Entertaining politics

'American Dreamz' roasts idols of Washington, Hollywood
2006-04-21T00:00:00Z Entertaining politicsDAVID GERMAIN
AP Movie Writer
nwitimes.com
April 21, 2006 12:00 am  • 

A good old boy president from Texas becomes guest judge on a TV talent show in the midst of his war in Iraq. A trailer-trash contestant fixates on the show as her ticket to fame. A Middle East terrorist is torn between martyring himself or trying to win the show himself.

Just another day in America according to filmmaker Paul Weitz, whose "American Dreamz" is a satirical romp through our pop-culture obsessions and geopolitical anxieties.

"I think that comedy can act like an anesthetic, so you can talk about relatively painful things and have it be palatable," said writer-director Weitz ("American Pie," "About a Boy"). "In terms of the best things someone could say about the movie, at the first public screening, a guy said, 'I'm stressed out about all these things on a daily basis, but for an hour and a half, I found myself laughing at them."'

"American Dreamz," which opens Friday, stars Dennis Quaid as a George W. Bush-esque president, who awakens one day and decides to read a newspaper rather than take his usual morning dose of TV. Soon, he's holed up in the White House and reading obsessively, jolted out of his lifelong mental fog with the realization that "there's a lot of stuff in here."

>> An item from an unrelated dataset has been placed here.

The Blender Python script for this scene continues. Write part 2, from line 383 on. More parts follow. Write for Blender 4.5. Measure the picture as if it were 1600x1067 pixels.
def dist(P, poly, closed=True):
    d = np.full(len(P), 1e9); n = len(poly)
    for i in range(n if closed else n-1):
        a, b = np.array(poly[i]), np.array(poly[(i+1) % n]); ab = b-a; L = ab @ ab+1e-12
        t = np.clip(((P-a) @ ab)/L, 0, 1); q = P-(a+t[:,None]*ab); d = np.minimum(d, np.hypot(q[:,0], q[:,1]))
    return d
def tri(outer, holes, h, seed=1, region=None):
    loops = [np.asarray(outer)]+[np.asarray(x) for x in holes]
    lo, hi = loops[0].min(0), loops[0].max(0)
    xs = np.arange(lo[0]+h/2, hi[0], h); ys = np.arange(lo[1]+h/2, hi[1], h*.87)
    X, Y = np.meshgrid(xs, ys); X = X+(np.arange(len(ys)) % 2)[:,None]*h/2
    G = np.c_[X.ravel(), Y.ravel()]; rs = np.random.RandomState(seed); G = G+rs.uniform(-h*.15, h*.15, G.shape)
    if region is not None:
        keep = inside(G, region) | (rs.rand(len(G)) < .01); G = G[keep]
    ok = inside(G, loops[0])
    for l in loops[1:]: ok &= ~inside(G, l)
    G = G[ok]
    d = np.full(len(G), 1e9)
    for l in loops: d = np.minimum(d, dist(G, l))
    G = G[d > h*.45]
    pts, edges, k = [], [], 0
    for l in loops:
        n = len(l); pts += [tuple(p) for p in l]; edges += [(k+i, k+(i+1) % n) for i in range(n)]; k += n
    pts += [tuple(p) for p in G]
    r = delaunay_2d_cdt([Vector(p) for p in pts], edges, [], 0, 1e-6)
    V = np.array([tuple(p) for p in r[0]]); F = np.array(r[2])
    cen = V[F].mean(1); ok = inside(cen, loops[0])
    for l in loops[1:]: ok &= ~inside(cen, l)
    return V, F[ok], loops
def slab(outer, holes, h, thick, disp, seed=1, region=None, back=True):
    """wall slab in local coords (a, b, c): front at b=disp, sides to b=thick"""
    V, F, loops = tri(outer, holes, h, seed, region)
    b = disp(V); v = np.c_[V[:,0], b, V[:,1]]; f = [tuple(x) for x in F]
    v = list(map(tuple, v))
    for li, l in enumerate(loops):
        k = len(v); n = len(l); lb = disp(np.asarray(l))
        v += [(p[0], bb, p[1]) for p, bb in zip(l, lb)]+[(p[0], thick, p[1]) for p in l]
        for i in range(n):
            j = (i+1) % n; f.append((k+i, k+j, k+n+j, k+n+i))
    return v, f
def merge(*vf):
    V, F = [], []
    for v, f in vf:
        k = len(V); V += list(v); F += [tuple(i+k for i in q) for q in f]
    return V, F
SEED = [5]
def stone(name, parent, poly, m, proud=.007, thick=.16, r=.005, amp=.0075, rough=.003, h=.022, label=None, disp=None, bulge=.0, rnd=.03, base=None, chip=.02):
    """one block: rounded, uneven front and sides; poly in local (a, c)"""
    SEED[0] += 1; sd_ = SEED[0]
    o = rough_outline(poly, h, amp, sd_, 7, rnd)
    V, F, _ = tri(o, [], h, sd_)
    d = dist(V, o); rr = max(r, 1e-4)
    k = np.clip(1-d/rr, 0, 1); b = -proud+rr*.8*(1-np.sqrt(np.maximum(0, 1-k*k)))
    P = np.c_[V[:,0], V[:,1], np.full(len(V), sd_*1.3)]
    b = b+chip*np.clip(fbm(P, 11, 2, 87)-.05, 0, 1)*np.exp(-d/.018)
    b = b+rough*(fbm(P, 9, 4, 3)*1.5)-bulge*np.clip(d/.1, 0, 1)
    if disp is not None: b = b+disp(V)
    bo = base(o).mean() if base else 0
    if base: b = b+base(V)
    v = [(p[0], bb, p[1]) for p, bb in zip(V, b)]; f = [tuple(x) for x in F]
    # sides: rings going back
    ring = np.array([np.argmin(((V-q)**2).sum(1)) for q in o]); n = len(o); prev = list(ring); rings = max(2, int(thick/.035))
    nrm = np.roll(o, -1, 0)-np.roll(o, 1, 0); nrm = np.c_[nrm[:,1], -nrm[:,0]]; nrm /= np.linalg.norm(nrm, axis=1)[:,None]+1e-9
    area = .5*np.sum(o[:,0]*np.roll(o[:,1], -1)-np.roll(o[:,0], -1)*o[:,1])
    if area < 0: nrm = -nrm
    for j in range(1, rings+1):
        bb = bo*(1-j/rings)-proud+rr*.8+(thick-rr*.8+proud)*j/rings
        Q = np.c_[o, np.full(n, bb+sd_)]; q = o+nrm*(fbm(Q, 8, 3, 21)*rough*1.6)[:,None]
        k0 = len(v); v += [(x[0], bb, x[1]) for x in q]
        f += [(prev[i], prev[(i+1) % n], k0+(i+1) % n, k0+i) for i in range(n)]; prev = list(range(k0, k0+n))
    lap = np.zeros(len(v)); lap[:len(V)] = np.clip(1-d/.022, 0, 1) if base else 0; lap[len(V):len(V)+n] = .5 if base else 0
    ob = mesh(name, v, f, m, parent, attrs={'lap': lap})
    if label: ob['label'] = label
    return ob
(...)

To get him back in the public eye, his puppetmaster chief of staff (Willem Dafoe) signs up the president to appear on "American Dreamz," an "American Idol"-type TV show hosted by a cynical Brit (Hugh Grant).

Thrown into the mix is a pudgy, rural nobody (Mandy Moore) relentlessly pursuing stardom on "American Dreamz" and her main competition, a reluctant terrorist (Sam Golzari) who adores show tunes and is assigned to blow himself and the president up during the show's finale.

"It's really a story that makes as much fun of the body politic as any particular politicians," said Dafoe, whose chief of staff character resembles Dick Cheney and acts like a Karl Rove behind-the-scenes kingpin. "It makes fun of how we got to this place where there's a lot of politics in entertainment and a lot of entertainment in politics."

Weitz said the idea hit him almost fully formed while awaiting the release of his last movie, "In Good Company," also starring Quaid. He wondered whether he could make a comedy about all the serious and frivolous things Americans were obsessing on nowadays.

"I would start my day reading the papers and feeling anxious about terrorism and worrying about whether the administration had an exit strategy from Iraq, then by evening, I was watching TV and worrying about whether Constantine was going to get kicked off 'American Idol,"' Weitz said. "I thought there was something strange about this picture."

Marcia Gay Harden, who plays the first lady in an often eerily spot-on emulation of Laura Bush, said "American Dreamz" is more about shallow television culture than Washington politics or global crises.

"Here's a political satire that's poking fun at this particular moment in America, where celebrity is completely revered and where war has almost become reality television," Harden said. "It questions at what cost fame, and questions it rather searingly, but with a great sense of humor."

Weitz said he wanted to avoid a "Saturday Night Live" spoof of the Bushes, but he did encourage Quaid and Harden whenever mannerisms reminiscent of the president and first lady would creep into the performances.

The premise makes it sound as if "American Dreamz" were pure Bush-bashing. Yet even though they pop "happy pills" and call each other "Poopie," Quaid's clueless president and Harden's first lady wind up being the film's most human and sympathetic characters.

"If someone really wanted a scathing parody of the administration, they're probably going to be disappointed, because the movie has a fantasy element of that character being awakened," Weitz said. "He doesn't magically become extremely intelligent, but he does start trying to come to terms with the real world."